Wednesday, May 14, 2014

What's the correct understanding of "no salvation outside the Church"?

What's the correct understanding of "no salvation outside the Church"?

Full Question

I am confused about a statement made by the ecumenical council of Florence in 1442. In its Decree for the Jacobites it stated "that no one, whatever almsgivings he has practiced, even if he has shed blood for the name of Christ, can be saved unless he has remained in the bosom and unity of the Catholic Church." Does this mean we must have a rigorist view on the subject of salvation outside the Church?

Answer

Florence's decree that no one outside the Catholic Church is saved is absolutely true in the sense that those who lack any and all connection to the Church are damned. But it is possible to have an invisible link to the Church. Being in the Church does not require full, formal communion.

This was the understanding of St. Thomas Aquinas, who spoke of being in the Church in voto (in desire) rather than in re (in reality), and of the Council of Trent, which taught that we can be justified and consequently saved by water baptism or a desire for it.

In the last few centuries has come a refinement of the Church's understanding of what constitutes the votum (desire) needed for in voto membership. An implicit desire is sufficient.
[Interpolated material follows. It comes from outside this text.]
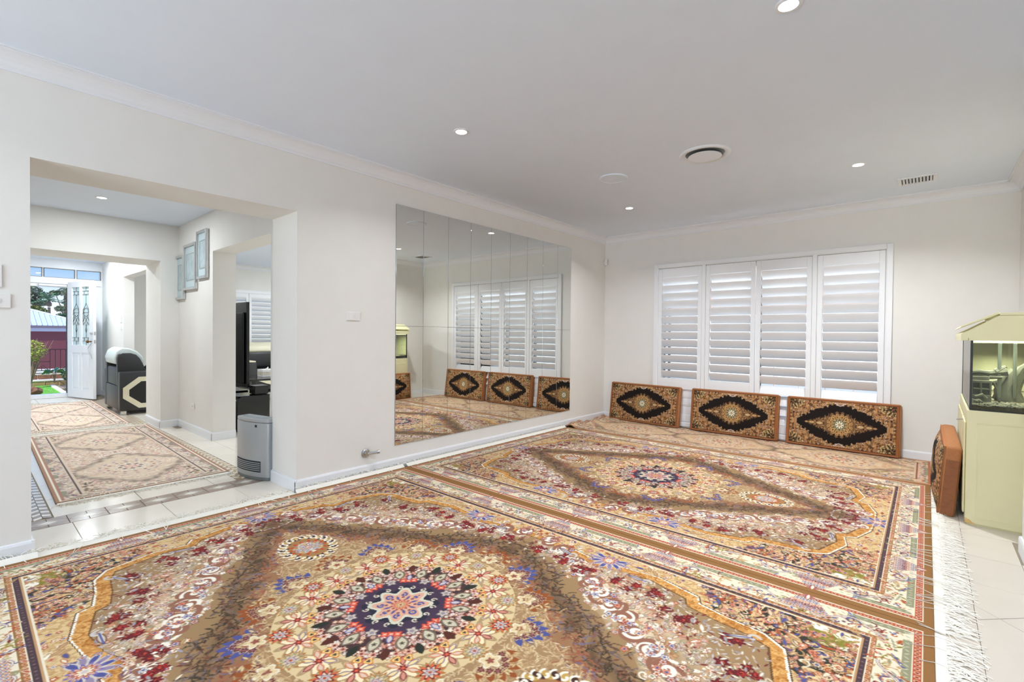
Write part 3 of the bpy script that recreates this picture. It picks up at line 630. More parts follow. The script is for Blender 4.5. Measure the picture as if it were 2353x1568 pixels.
    # blue palmettes that bridge ribbon and border
    for px, py, ang in ((.47, .93, 1.57), (1.49, 0, 0.)):
        for i in range(9):
            a = ang+(i-4)*.5; x, y = px-.075*math.cos(a)*(-1), py+.06*math.sin(a)
            w.leaf(px+.07*math.cos(a+3.14), py+.06*math.sin(a+3.14), .040, .016, a, (BLUE, (150, 136, 160))[i % 2], (214, 200, 190)); w.flower(px+.10*math.cos(a+3.14), py+.085*math.sin(a+3.14), .014, 5, LILAC, BLUE, RUST)
        w.flower(px, py, .055, 12, (222, 170, 140), (120, 110, 170), None); w.flower(px, py, .034, 8, CREAM, RUST, LILAC)
    for px, py, a in ((1.17, .72, .5), (.66, .86, 0), (.24, .87, -.2), (1.30, .45, 1.3)):
        w.leaf(px, py, .055, .015, a, (212, 204, 194), (120, 84, 60)); w.spiral(px+.05*math.cos(a), py+.05*math.sin(a), .026, a, 5, .006, (206, 198, 190)); w.stroke([(px-.05*math.cos(a), py-.05*math.sin(a)), (px+.05*math.cos(a), py+.05*math.sin(a))], .0025, BLUE)
    medallion(w, rng, 0, .58)
    bits(w, rng, (np.hypot(X, Y) > .53) & (np.hypot(X, Y) < .64) & (L < 1), 90, 'l', [(226, 204, 160), (214, 186, 138)], [(170, 138, 98)], .008, .012)
    border(w, .205, .235, rng, .66, .63)
    return w

def hall_rug(h, U, V, seed, meds, warm=1.):
    rng = random.Random(seed); nr = random.Random(seed+5)
    w = Weave(U, V, h, (218, 192, 158)); X, Y = w.X, w.Y
    n1 = blotch(nr, X, Y, 24); n2 = blotch(nr, X, Y, 55)
    bits(w, rng, np.ones_like(X, bool), int(1500*U*V/.75), 'flv', [PINK, CREAM, IVORY, LILAC, (170, 84, 78), TAN, PINK, CREAM], [(186, 130, 104), TAN, PINK, SAGE], .010, .022)
    for m in meds:
        L = np.abs(Y)/.40+(np.abs(X-m)/.60)**1.2+.06*n1
        w.fill(L < 1., (222, 194, 158), .8)
        w.fill(np.ones_like(X, bool), (136, 112, 92), np.exp(-((L-1)/.10)**2)*np.clip(.62+.3*n2, 0, 1))
        bits(w, rng, L < .85, 240, 'vl', [(206, 176, 140), CREAM, PINK], [TAN], .008, .014)
        for rr, n, c in ((.26, 16, (176, 150, 160)), (.20, 14, RUST), (.14, 10, CREAM), (.09, 8, NAVY), (.05, 6, CORAL)):
            for k in range(n):
                a = 6.283*k/n; x, y = m+rr*math.cos(a), rr*.8*math.sin(a)
                if y > -.05: w.flower(x, y, .024, 6, c, CREAM, rng.choice([RUST, BLUE, WINE]))
    bits(w, rng, (X > U-.45) & (Y > V-.25), 90, 'fl', [BLACK, (70, 60, 50), OLIVE], [TAN], .010, .02)
    du, dv = (U-X)/.12, (V-Y)/.15; b = np.minimum(du, dv); side = du < dv
    w.fill(b < 1.1, (214, 190, 160)); w.fill(b < .13, (166, 114, 74)); w.fill((b > .13) & (b < .2), CREAM); w.fill((b > .2) & (b < .32), (176, 108, 80))
    t = np.where(side, Y, X); w.fill((b > .32) & (b < .52) & (((t/.30) % 1) < .55), SAGE)
    bits(w, rng, (b > .42) & (b < .86), int(160*(U+V)), 'fls', [CREAM, PINK, LILAC, BLUE, RUST, TAN], [CREAM, TAN, PLUM], .008, .016)
    w.fill((b > .93) & (b < 1.0) & ~side, (100, 74, 78)); w.fill((b > .92) & (b < 1.0) & side, (150, 90, 70))
    return w

def cushion_face(h=.0045):
    rng = random.Random(23); nr = random.Random(5)
    w = Weave(.50, .262, h, (158, 112, 68)); X, Y = w.X, w.Y
    n1 = blotch(nr, X, Y, 40); n2 = blotch(nr, X, Y, 110)
    w.fill(n2 > .5, (190, 140, 90)); w.fill(n2 < -.45, (98, 64, 40))
    m = (X < .48) & (Y < .245)
    bits(w, rng, m, 260, 'flsv', [(196, 146, 96), (214, 176, 126), (140, 92, 54), (50, 36, 28), (170, 142, 130)], [(48, 34, 24), (100, 66, 40)], .006, .013)
    cd = np.hypot(X-.46, (Y-.24)*1.2)
    bits(w, rng, (cd < .12) & m, 130, 'fsl', [(34, 26, 20), (226, 206, 160), (60, 50, 30), (206, 170, 110)], [(30, 22, 16), (150, 100, 56)], .006, .012)
    L = (np.abs(Y)/.222)**1.35+(np.abs(X)/.415)**1.4+.045*n1+.05*n2
    dk = np.clip((1.04-L)/.05, 0, 1); w.fill(np.ones_like(X, bool), (24, 15, 12), dk)
    bits(w, rng, (L > .97) & (L < 1.22), 150, 'fl', [(240, 222, 186), (222, 176, 116), (200, 150, 96)], [(60, 36, 22), (110, 66, 40)], .004, .0085)
    Lg = (np.abs(Y)/.135)**1.0+(np.abs(X)/.345)**1.0
    w.fill(np.ones_like(X, bool), (112, 84, 60), np.clip((1.08-Lg)/.5, 0, 1)*.55)
    bits(w, rng, Lg < .9, 150, 'lv', [(176, 132, 84), (150, 106, 66), (206, 164, 112)], [(90, 60, 38)], .005, .009)
    for px, r in ((.185, .024), (.26, .020), (.31, .012)):
        w.leaf(px, 0, r*1.7, r, 0, (206, 168, 112), (96, 62, 38)); w.flower(px, 0, r*.6, 6, (238, 222, 190), (110, 80, 50), (60, 46, 30))
    for n, r, q, c, c2 in ((16, .128, .020, (150, 112, 74), (74, 52, 38)), (16, .106, .020, (214, 170, 112), (96, 66, 40)), (12, .084, .020, (176, 120, 60), (226, 190, 130)), (12, .062, .017, (226, 196, 140), (60, 54, 34))):
        for k in range(n):
            a = 6.283*(k+.5)/n; x, y = r*math.cos(a), r*math.sin(a)
            if x > -.03 and y > -.03: w.flower(x, y, q, 5, c, c2, (90, 64, 40), a)
    w.disc(0, 0, .050, (44, 52, 38))
    for k in range(8):
        a = 6.283*k/8; w.leaf(.026*math.cos(a), .026*math.sin(a), .020, .008, a, (238, 228, 200)); w.disc(.042*math.cos(a+.39), .042*math.sin(a+.39), .007, (196, 190, 160))
    w.flower(0, 0, .014, 8, (240, 226, 196), (150, 100, 60), (90, 60, 40))
    for sy in (.215,):
        w.stroke([(0, sy-.012), (.02, sy-.004), (.035, sy+.012), (.055, sy+.014)], .0045, (214, 196, 190)); w.stroke([(0, sy+.004), (.014, sy+.014), (.03, sy+.022)], .004, (200, 160, 130))
    e = np.minimum(.50-X, .262-Y)
    w.fill(e < .022, (176, 110, 66)); w.fill((e > .008) & (e < .012), (96, 58, 34)); w.fill((e > .018) & (e < .022), (70, 44, 28))
    return w
# ================================================================== CARPETS
def weave_obj(name, w, m, thick, parent=None, zfn=None, skirt_col=None):
    f = w.full(); nx, ny = f.shape[:2]
    xs = np.linspace(-w.U, w.U, nx); ys = np.linspace(-w.V, w.V, ny); X, Y = np.meshgrid(xs, ys, indexing='ij')
    Z = np.full(X.shape, thick) if zfn is None else thick+zfn(X, Y)
    top = np.stack([X, Y, Z], -1).reshape(-1, 3); idx = np.arange(nx*ny).reshape(nx, ny)
    q = np.stack([idx[:-1, :-1], idx[1:, :-1], idx[1:, 1:], idx[:-1, 1:]], -1).reshape(-1, 4)
    ring = np.concatenate([idx[:, 0], idx[-1, 1:], idx[-2::-1, -1], idx[0, -2:0:-1]]); nb_ = len(ring)
    low = top[ring].copy(); low[:, 2] -= thick*.97; base = nx*ny; r2 = np.roll(ring, -1); b0 = base+np.arange(nb_); b1 = np.roll(b0, -1)
    q = np.concatenate([q, np.stack([ring, b0, b1, r2], -1)]); V = np.concatenate([top, low])
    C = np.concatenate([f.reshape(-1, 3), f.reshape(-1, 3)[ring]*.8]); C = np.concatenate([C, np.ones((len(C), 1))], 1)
    me = bpy.data.meshes.new(name); me.vertices.add(len(V)); me.vertices.foreach_set('co', V.astype(np.float32).ravel())
    me.loops.add(q.size); me.loops.foreach_set('vertex_index', q.astype(np.int32).ravel()); me.polygons.add(len(q)); me.polygons.foreach_set('loop_start', np.arange(0, q.size, 4, dtype=np.int32))
    me.update(calc_edges=True); me.validate()
    ca = me.color_attributes.new('pile', 'FLOAT_COLOR', 'POINT'); ca.data.foreach_set('color', C.astype(np.float32).ravel())
    me.materials.append(m); o = bpy.data.objects.new(name, me); COL.objects.link(o); o.parent = parent; return o
def fringe(parent, x, sg, y0, y1, n, lfn, band, seed, droop=.6, wild=.5, r=.0017, zb=.006, lift=lambda y: 0):
    """white woven end band and knotted cotton strands; lfn(y) = strand length, band(y) = width of the flat band"""
    rg = random.Random(seed); bm_ = MB(); N = 80
    for i in range(N):
        a = y0+(y1-y0)*i/N; b = y0+(y1-y0)*(i+1)/N; wd = band((a+b)/2)
        h_ = lift((a+b)/2)                       # where it meets the skirting the end band is pushed up
        if wd > .002 and not h_: bm_.box(*sorted((x, x+sg*wd)), a, b, .0005, .006)
        elif wd > .002: bm_.prism([(x, .0075), (x+sg*wd, .0075+h_), (x+sg*wd, .0115+h_), (x, .0125)], 'y', a, b)
    bm_.build('woven_end', K['fringe'], parent)
    fm = MB()
    for i in range(n):
        y = y0+(y1-y0)*(i+rg.random())/n; L = lfn(y)*rg.uniform(.6, 1.1); w = band(y)
        if L < .006: continue
        a = rg.gauss(0, wild)+(.9 if rg.random() < .04 else 0); px, py = x+sg*(w-.004), y; pts = [(px, py, zb)]; k = 5
        for j in range(1, k+1):
            a += rg.gauss(0, wild*.55); px += sg*math.cos(a)*L/k; py += math.sin(a)*L/k
            if sg < 0 and not lfn(y) > .07: px = max(px, parent_min[0])
            pts.append((px, py, max(.0025, zb*(1-j/k)**droop+rg.uniform(0, .006)*(1 if j < k else .3)) if not lift(y) else .010+lift(y)*(1+.35*j/k)+rg.uniform(0, .006)))
        if rg.random() < .06:                      # strands flicked back over the carpet edge
            a = rg.gauss(0, .5); q = rg.uniform(.5, 1)*min(L, .10); pts = [(x+sg*w, y, .012), (x-sg*.004, y+.2*q*a, .0165), (x-sg*q*.5, y+.6*q*a, .0145), (x-sg*q, y+q*a, .0135)]
        fm.tube(pts, r*rg.uniform(.7, 1.4), 3)
    return fm.build('fringe', K['fringe'], parent, kind='stuff')
parent_min = [-9]
RW = big_rug(); RH = 1.75
def rug_obj(x, y, sy, label, first=None):
    if first is None: o = weave_obj('persian_carpet', RW, K['pile'], .011)
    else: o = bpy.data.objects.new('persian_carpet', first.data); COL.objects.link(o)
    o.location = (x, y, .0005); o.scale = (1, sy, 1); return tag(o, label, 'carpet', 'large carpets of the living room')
CX = 1.822
rug1 = rug_obj(CX, -4.873, 1.045, 'large floral carpet nearest the camera, its big round medallion filling the foreground')
rug2 = rug_obj(CX, -2.287, .995, 'large floral carpet behind the first one, lying below the three leaning cushions', rug1)
parent_min[0] = .014-CX
def lf1(y): Y = y*1.045-4.868; return .11 if -5.86 < Y < -4.50 else .055
def bd1(y): Y = y*1.045-4.868; return .095 if -5.865 < Y < -4.495 else .032
fringe(rug1, -1.75, -1, -1.26, 1.26, 420, lf1, bd1, 3, wild=.55, lift=lambda y: 0 if lf1(y) > .1 else .022)
fringe(rug1, 1.75, 1, -1.26, 1.26, 620, lambda y: .125, lambda y: .035, 4, wild=.42)
fringe(rug2, -1.75, -1, -1.24, 1.24, 420, lambda y: .04, lambda y: .032, 5, wild=.5, lift=lambda y: .022)
fringe(rug2, 1.75, 1, -1.26, 1.06, 560, lambda y: .12 if y < .35 else .05, lambda y: .035, 6, wild=.42)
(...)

A person who seeks and tries to conform himself to the truth has an implicit desire or votum for Christ and for the Catholic faith because, by seeking to conform himself to the truth, he is seeking to conform himself to Christ (who calls himself "the way, the truth, and the life") and his Church, even if he doesn't know it.

Florence's statement concerning the inefficacy outside the Church of almsgiving and martyrdom is thus to be understood to refer to those who do these deeds in an external fashion that lacks the votum needed for in voto membership.

Imagine a Jehovah's Witness who ostensibly sheds his blood for Christ. His martyrdom would be ineffective for salvation unless he had the required votum and thus the supernatural love needed to make martyrdom effective for salvation. As Paul says, "If I give away all I have, and if I deliver my body to be burned, but have not love, I gain nothing" (1 Cor 13:3).